La PPL souligne également que 84 % des formations en apprentissage sur Parcoursup sont aujourd’hui proposées par des établissements privés, et que 92 % de celles proposées par des établissements privés non reconnus par l’État relèvent de l’apprentissage. Des chiffres qui, selon l’exposé, illustrent l’ampleur du phénomène.

Une manne estimée à plusieurs milliards

La loi rappelle qu’un apprenti majeur rapporte jusqu’à 6 000 euros à son entreprise pour la première année de contrat, via les aides publiques. Ces montants, même récemment réduits par décret, représentent une source majeure de revenus pour les établissements privés lucratifs, qui en ont fait un axe central de leur stratégie de croissance.

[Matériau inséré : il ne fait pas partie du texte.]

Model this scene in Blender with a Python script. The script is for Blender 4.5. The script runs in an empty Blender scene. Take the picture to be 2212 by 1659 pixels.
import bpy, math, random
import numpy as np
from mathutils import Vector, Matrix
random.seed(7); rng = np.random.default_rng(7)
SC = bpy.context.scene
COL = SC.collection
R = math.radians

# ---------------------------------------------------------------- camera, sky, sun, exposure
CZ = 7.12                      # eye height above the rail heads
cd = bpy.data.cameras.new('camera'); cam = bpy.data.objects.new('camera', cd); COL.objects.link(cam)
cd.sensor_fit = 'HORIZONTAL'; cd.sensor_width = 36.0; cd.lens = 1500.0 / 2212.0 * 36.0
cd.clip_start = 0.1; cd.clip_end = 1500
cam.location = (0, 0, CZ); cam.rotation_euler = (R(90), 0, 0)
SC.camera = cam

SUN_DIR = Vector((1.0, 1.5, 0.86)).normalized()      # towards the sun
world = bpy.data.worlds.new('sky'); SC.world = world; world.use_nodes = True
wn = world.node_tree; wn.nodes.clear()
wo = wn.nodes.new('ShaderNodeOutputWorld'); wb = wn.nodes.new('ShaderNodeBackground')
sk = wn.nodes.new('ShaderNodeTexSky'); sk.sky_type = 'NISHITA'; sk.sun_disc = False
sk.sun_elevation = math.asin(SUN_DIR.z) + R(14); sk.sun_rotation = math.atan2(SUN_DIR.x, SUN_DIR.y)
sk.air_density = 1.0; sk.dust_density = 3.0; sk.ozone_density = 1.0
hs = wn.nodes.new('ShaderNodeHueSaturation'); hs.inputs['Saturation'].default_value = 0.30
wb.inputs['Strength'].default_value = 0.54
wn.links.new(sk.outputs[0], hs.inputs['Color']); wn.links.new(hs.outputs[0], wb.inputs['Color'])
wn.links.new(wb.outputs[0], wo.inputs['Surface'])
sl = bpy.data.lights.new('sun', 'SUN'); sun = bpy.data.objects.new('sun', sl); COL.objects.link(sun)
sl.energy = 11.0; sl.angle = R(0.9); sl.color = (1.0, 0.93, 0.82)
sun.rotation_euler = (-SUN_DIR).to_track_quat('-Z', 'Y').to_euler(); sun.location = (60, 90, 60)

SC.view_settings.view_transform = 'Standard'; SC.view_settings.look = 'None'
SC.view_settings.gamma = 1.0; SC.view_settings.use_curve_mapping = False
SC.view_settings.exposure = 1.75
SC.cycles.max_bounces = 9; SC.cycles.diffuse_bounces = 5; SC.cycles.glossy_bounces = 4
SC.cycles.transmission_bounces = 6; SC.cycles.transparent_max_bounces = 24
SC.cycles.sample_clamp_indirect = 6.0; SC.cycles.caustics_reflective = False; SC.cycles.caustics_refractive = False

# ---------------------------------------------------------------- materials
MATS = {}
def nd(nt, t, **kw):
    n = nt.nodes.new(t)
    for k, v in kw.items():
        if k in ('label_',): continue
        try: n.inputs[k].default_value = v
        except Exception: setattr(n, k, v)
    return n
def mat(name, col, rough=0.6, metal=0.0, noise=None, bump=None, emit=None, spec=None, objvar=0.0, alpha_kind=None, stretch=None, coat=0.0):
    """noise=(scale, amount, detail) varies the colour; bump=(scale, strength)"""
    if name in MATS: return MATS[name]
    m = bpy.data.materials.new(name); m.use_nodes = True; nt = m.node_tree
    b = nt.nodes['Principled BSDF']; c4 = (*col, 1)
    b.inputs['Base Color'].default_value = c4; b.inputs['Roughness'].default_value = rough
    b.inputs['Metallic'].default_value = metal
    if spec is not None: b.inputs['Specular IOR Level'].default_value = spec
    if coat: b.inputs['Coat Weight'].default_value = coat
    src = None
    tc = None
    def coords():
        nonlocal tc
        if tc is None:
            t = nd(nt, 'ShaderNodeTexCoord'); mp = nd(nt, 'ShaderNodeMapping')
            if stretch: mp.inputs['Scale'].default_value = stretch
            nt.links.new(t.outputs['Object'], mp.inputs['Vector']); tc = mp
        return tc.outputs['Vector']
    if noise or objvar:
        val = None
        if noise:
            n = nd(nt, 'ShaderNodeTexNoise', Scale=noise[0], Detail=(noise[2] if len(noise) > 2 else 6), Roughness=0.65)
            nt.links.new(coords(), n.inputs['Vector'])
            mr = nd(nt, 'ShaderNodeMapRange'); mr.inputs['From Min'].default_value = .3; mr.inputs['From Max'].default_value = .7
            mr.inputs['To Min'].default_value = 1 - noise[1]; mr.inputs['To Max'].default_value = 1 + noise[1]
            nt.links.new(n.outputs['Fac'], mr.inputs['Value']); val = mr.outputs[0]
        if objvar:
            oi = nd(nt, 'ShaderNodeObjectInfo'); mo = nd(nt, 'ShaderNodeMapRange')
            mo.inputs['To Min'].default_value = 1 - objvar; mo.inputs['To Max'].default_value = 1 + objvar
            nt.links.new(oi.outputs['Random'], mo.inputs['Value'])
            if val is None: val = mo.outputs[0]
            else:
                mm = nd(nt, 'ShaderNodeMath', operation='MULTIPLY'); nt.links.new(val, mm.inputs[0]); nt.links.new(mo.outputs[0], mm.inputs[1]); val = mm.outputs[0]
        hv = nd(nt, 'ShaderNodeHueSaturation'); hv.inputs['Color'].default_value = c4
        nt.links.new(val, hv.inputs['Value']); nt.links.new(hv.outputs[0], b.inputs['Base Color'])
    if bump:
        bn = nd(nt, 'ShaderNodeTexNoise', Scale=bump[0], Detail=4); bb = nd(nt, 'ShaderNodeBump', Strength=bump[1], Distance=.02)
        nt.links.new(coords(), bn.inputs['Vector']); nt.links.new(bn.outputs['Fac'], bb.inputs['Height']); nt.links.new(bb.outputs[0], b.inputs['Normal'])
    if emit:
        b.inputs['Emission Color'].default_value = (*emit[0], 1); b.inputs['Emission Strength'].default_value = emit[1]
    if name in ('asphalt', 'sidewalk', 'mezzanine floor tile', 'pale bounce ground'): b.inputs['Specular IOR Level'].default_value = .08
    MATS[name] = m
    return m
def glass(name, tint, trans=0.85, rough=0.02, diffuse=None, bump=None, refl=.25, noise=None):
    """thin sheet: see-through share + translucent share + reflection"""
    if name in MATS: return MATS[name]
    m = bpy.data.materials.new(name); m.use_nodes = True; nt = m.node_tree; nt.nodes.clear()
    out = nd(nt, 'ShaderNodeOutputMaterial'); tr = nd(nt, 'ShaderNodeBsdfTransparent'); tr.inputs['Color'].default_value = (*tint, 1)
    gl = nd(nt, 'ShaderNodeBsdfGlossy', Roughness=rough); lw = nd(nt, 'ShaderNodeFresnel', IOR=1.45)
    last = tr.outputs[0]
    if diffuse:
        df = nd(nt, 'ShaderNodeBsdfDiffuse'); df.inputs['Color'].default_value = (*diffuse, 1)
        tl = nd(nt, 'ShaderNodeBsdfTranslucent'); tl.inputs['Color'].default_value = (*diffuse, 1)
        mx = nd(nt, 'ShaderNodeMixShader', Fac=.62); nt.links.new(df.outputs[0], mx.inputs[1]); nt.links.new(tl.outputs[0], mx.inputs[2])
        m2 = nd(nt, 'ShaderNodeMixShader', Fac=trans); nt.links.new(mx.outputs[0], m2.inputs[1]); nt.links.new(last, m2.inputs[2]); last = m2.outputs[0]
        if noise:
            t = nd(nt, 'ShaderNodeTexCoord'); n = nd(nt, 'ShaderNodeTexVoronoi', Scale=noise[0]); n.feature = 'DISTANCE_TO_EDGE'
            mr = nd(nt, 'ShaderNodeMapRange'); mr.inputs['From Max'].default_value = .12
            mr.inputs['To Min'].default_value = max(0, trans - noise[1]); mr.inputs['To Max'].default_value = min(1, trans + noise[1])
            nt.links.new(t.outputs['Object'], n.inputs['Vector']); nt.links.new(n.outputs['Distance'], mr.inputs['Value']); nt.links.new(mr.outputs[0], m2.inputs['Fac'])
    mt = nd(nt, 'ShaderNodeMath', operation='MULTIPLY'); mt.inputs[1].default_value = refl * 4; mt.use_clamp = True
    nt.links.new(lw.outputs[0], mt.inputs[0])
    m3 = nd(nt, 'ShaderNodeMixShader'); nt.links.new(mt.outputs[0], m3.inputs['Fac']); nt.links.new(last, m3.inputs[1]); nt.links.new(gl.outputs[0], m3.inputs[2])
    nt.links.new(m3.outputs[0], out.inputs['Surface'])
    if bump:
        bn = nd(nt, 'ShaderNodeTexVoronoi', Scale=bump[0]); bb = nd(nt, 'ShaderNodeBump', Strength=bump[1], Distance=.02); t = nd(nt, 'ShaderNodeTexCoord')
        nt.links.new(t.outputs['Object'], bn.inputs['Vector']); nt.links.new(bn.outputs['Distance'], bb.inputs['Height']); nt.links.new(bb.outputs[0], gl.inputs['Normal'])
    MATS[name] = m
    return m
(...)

Depuis le 24 février 2025, l’aide à l’embauche a été revue à la baisse : elle s’élève désormais à 5 000 euros pour les entreprises de moins de 250 salariés, contre 2 000 euros pour les autres. Elle reste toutefois de 6 000 euros pour les apprentis en situation de handicap. Par ailleurs, depuis le 1er juillet 2025, un reste à charge de 750 euros est imposé aux entreprises pour chaque contrat d’apprentissage visant un diplôme de niveau 6 ou 7 (licence à master). Cette mesure pourrait entraîner une baisse des recrutements d’apprentis dans le supérieur, selon plusieurs CFA et organisations patronales.

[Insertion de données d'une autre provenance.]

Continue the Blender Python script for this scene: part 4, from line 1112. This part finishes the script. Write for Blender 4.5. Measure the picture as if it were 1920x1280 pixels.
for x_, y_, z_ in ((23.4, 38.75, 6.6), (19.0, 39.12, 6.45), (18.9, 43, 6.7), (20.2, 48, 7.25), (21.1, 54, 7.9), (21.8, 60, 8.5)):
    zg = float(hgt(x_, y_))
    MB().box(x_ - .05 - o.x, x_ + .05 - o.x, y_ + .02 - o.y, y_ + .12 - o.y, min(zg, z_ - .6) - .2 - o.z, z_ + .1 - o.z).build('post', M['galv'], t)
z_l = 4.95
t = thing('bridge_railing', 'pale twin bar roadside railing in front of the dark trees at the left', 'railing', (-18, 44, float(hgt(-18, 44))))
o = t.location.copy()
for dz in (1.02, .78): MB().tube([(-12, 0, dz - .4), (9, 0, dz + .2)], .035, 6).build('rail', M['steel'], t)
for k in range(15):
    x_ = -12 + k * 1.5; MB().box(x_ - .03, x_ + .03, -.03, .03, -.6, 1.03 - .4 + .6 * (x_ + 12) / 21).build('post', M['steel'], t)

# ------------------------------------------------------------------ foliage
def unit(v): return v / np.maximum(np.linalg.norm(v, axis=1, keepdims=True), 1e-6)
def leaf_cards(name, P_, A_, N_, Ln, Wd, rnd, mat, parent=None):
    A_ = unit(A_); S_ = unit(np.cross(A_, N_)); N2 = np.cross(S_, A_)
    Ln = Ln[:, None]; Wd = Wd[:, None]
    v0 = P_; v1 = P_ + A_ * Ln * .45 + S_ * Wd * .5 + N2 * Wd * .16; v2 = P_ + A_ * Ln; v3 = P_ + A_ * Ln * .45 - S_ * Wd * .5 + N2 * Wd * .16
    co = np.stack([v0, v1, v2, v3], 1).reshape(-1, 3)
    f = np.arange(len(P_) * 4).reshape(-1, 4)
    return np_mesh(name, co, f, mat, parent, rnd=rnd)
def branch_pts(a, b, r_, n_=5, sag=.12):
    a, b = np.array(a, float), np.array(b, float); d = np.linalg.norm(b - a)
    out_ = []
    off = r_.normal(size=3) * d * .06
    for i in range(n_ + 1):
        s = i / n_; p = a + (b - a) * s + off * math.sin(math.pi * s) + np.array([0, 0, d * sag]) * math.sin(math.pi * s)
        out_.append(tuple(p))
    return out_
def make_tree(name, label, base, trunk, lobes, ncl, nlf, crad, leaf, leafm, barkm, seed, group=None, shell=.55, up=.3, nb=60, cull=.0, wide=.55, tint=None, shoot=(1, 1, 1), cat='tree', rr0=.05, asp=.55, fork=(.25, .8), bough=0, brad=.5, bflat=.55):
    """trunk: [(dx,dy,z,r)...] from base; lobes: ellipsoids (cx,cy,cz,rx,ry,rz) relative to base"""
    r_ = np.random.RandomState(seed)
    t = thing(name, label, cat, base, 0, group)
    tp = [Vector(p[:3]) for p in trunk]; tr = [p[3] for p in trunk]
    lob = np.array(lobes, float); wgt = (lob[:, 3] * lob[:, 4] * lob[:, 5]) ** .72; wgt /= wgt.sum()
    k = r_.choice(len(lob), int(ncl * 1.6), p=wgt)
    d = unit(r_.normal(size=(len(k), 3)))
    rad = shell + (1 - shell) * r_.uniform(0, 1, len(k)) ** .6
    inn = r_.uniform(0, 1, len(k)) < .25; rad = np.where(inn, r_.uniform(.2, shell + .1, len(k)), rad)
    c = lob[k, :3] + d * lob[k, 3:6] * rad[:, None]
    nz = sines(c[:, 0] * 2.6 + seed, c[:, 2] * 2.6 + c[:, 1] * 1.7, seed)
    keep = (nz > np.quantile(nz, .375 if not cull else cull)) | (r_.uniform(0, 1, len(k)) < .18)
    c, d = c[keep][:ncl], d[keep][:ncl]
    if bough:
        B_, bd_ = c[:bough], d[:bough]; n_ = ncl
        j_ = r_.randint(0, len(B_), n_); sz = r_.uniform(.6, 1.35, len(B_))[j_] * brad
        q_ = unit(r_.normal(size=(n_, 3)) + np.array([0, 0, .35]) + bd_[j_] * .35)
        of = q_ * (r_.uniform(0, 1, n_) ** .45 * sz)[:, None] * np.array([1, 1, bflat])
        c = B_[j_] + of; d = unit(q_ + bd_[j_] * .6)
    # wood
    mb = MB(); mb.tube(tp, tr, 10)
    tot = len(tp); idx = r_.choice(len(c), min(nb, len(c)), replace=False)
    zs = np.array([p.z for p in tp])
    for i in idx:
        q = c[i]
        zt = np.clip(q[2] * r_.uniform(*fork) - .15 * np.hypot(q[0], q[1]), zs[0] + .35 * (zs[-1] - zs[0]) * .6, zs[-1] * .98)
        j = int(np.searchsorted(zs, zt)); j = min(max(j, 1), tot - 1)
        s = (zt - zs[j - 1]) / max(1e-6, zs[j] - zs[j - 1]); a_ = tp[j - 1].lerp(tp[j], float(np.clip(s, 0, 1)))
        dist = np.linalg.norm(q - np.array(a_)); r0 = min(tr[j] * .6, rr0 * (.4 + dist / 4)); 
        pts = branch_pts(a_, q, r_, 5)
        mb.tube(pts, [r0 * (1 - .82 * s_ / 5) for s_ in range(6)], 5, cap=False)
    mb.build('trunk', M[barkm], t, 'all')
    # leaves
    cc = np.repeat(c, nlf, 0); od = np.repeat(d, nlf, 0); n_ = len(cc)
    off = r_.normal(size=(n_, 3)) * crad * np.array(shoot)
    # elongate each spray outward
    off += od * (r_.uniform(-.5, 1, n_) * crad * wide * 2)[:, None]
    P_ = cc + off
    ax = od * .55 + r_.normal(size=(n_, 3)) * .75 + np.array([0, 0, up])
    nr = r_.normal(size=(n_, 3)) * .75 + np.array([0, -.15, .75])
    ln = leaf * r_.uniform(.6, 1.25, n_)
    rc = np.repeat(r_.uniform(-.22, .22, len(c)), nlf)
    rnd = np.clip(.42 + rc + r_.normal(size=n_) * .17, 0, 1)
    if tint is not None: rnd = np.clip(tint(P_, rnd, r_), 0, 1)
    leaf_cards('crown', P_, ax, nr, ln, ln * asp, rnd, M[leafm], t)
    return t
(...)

Une réponse législative pour assainir le marché

Le deuxième article de la proposition de loi entend mettre fin à ces effets d’aubaine en réservant les financements publics de l’apprentissage aux établissements publics ou à but non lucratif.

Les deux principales mesures proposées sont :

  1. Redéfinir la notion de formation certifiante (article L.6313-7 du Code du travail) comme étant réservée aux formations non lucratives, dispensées par des organismes à but non lucratif, selon la définition du Code de l’éducation.
  2. Introduire un nouvel article L.6332-15 dans le Code du travail, interdisant l’attribution des niveaux de prise en charge (NPEC) de l’apprentissage à tout organisme lucratif. Ces fonds seraient exclusivement réservés aux structures publiques ou associatives à but non lucratif.

Ces modifications visent à assainir le marché de la formation en éliminant les distorsions créées par les financements publics au profit d’établissements lucratifs qui ne seraient pas tenus aux mêmes obligations que les acteurs publics.

Une régulation plus large du secteur privé

Outre l’encadrement du financement de l’apprentissage, la proposition de loi contient neuf articles au total. Elle prévoit un arsenal législatif plus large visant à réguler le secteur privé lucratif de l’enseignement supérieur. Parmi les autres mesures figurent :

  • L’interdiction des subventions extralégales accordées par les collectivités territoriales aux établissements d’enseignement supérieur privé.
  • La protection des termes « université » ou « diplôme », en les réservant aux établissements publics reconnus par l’État.
  • L’interdiction de l’usage de noms de diplômes ou de certifications susceptibles de prêter à confusion avec ceux du service public.
  • L’interdiction de la « location de titres RNCP » entre organismes certificateurs.
  • L’encadrement des prestations de formation, via un contrat clair et des obligations légales pour les professionnels.
  • Des sanctions administratives et financières en cas de non-respect de ces dispositions.

Une proposition polémique, mais structurante

Cette initiative de La France Insoumise risque d’alimenter un vif débat politique, tant sur le fond que sur ses implications économiques pour les filières d’apprentissage dans le privé. Elle entre en résonance avec les critiques récurrentes de la Cour des comptes, de l’OFCE et de divers syndicats quant à l’opacité, la rentabilité excessive et les dérives marketing de certains établissements privés lucratifs.

Le texte propose une restructuration radicale du système de financement public de l’enseignement supérieur, en posant un principe clair : aucun euro d’argent public ne doit aller à un acteur lucratif dans l’enseignement supérieur.